Deutlich höheres Haushaltsdefizit
Die Konjunkturflaute wird auch an den saisonbereinigten Arbeitslosenzahlen deutlich. Die um jahreszeitliche Einflüsse bereinigte Erwerbslosenzahl in Deutschland stieg im Januar um 56 000 auf 3,267 Millionen. Im Westen nahm sie um 44 000 zu, im Osten um 12 000.
Wegen der stark steigenden Arbeitslosigkeit rechnet Weise mit einem deutlich höheren Haushaltsdefizit bei der Behörde. Die Bundesagentur müsse sich möglicherweise auf einen Fehlbetrag von zehn Milliarden Euro einstellen. Bislang war die Bundesbehörde nur von einem Haushaltsdefizit von sechs Milliarden Euro ausgegangen. Dank der Rücklagen von 17 Milliarden Euro könne die BA diesen Jahresverlust aber noch verkraften.

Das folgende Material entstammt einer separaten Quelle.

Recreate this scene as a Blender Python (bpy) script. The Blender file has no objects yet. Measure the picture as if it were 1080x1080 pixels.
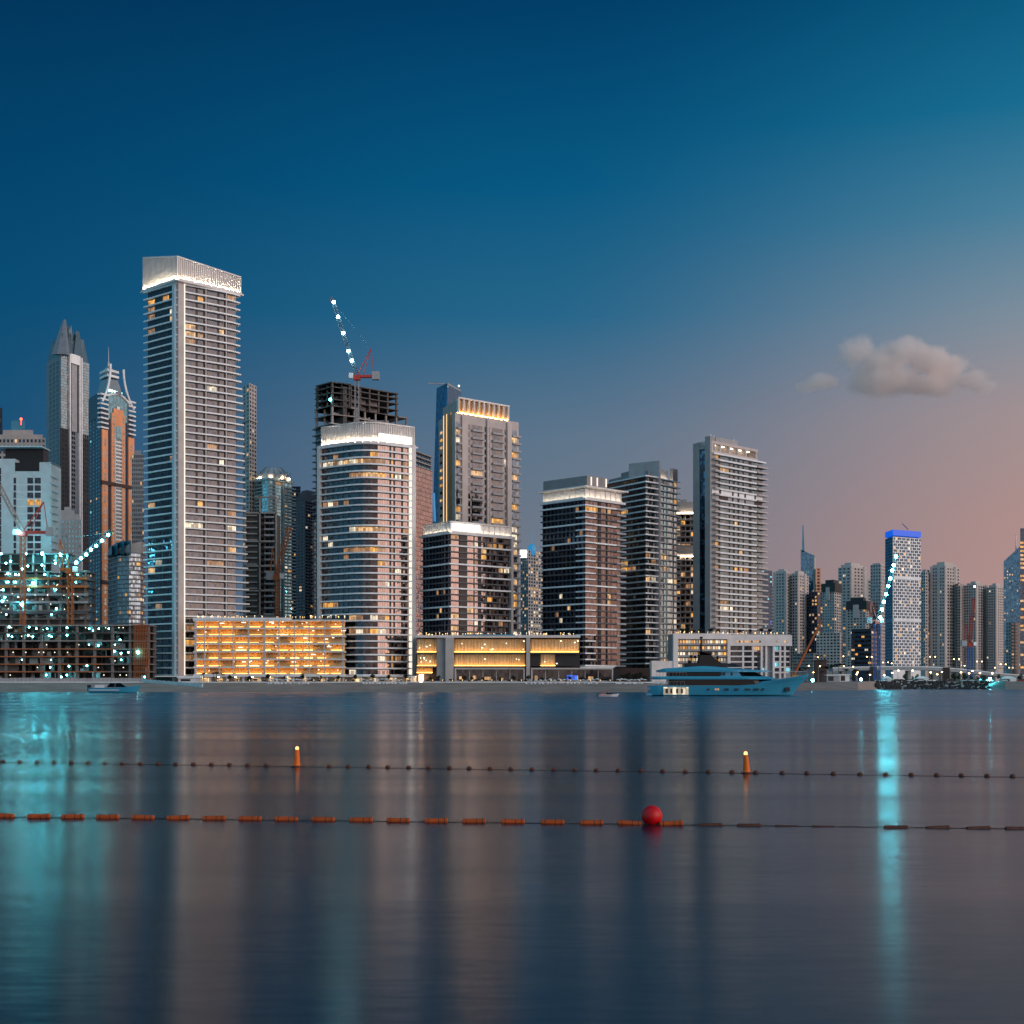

Grünen sehen starke Warnsignale
Die stellvertretende Fraktionsvorsitzende der Grünen, Christine Scheel, sieht die neuen Zahlen als Alarmsignal. "Die Wirtschaftskrise fordert ihre ersten Opfer", sagte Scheel bei n-tv. Die Tatsache, dass Arbeitslosigkeit und Kurzarbeit gestiegen seien, seien "sehr, sehr starke Warnsignale, wo man im Prinzip die Rahmenbedingungen jetzt verbessern müsste und wo die Regierung jetzt auch handeln sollte." Es sei zu überlegen, "ob man die Bedingungen bei der Kurzarbeit für die Unternehmen - was die Sozialversicherungsbeiträge anbelangt – nicht weiter verbessert und gleichzeitig die Unternehmen aber auch verpflichtet, ihr Personal weiterzuqualifizieren, damit wir auch nach der Krise in den Unternehmen gut aufgestellt sind."
Arbeitgeberpräsident Dieter Hundt forderte angesichts der steigenden Arbeitslosenzahl Politik und Wirtschaft zum Handeln auf. Die Unternehmen ermunterte er, "Kurzarbeit im größtmöglichem Umfang sinnvoll einzusetzen, um Beschäftigung so weit wie möglich zu stabilisieren und dabei auch alle betrieblichen Gestaltungsmöglichkeiten zu nutzen". Die vor wenigen Tagen im Kabinett und von den Koalitionsfraktionen beschlossenen Änderungen seien dafür "ein wichtiges Signal" an die Betriebe. Die Regelungen sollten möglichst schon zum 1. Februar 2009 in Kraft treten.